French warplanes bombarded the military camp, but there have been no airstrikes inside the actual town, which begins at the eastern wall of the garrison. Residents have evacuated the neighborhood called Bordeaux, after its sister city in France, which is only 500 meters (yards) from the camp, he said. They have moved mostly into a quarter called Berlin, about 1 kilometer (0.6 miles) from the military installation.

"They are preventing the population from leaving. We have been trying to get our employees out, but they can't leave," said Komnotogo. "They have parked their pickup trucks inside the courtyards of empty homes.
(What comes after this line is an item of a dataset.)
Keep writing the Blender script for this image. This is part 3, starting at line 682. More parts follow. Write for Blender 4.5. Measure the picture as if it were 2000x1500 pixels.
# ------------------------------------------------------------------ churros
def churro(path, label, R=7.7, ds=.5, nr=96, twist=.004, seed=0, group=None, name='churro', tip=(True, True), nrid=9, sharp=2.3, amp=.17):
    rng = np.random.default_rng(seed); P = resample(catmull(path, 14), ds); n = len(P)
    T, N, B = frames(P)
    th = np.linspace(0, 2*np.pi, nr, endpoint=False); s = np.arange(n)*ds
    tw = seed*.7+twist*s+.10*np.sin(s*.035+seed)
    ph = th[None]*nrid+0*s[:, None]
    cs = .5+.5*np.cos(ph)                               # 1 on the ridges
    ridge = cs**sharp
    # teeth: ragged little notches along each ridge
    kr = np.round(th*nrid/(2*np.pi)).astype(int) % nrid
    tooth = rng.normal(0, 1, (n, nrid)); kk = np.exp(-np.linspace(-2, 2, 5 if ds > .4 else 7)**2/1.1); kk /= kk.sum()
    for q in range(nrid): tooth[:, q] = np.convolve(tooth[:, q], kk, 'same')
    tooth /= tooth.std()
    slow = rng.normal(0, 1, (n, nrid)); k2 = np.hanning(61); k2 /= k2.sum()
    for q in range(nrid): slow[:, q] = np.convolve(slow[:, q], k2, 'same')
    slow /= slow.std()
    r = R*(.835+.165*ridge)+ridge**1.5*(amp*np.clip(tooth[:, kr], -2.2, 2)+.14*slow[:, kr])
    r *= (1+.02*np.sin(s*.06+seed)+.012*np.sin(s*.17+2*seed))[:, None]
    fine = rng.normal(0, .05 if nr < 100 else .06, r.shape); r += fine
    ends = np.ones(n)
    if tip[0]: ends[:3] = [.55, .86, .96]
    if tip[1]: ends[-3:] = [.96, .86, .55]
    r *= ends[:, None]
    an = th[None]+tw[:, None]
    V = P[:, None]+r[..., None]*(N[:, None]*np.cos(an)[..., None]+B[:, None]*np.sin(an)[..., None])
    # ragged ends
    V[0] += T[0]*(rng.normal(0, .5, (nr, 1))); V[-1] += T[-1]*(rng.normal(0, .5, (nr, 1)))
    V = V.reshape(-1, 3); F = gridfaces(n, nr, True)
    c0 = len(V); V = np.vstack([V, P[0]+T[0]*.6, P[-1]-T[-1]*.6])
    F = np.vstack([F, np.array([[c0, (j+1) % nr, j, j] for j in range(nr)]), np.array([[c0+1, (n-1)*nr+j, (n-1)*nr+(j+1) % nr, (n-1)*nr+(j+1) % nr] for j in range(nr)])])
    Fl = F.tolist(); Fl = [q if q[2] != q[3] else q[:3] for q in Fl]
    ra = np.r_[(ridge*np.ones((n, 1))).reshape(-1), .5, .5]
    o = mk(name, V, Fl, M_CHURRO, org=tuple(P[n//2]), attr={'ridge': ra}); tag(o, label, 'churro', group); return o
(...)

They have beards. And they wear boubous (a flowing robe). No one approaches them. Everyone is afraid," he said.
However some people succeeded in leaving Diabaly and later arrived in Niono, indicating that some were slipping through the rebels' noose, or that the fighters had decided to allow residents to leave.

Tidiane Diarra, one of Komnotogo's employees, who distributes water to rice growers, arrived in Niono on Wednesday. He said he had heard that the Islamists were blocking the way out of the town, but could not confirm it because he lives in a village 4 kilometers (2.5 miles) outside of Diabaly. From there, no one stopped him from leaving.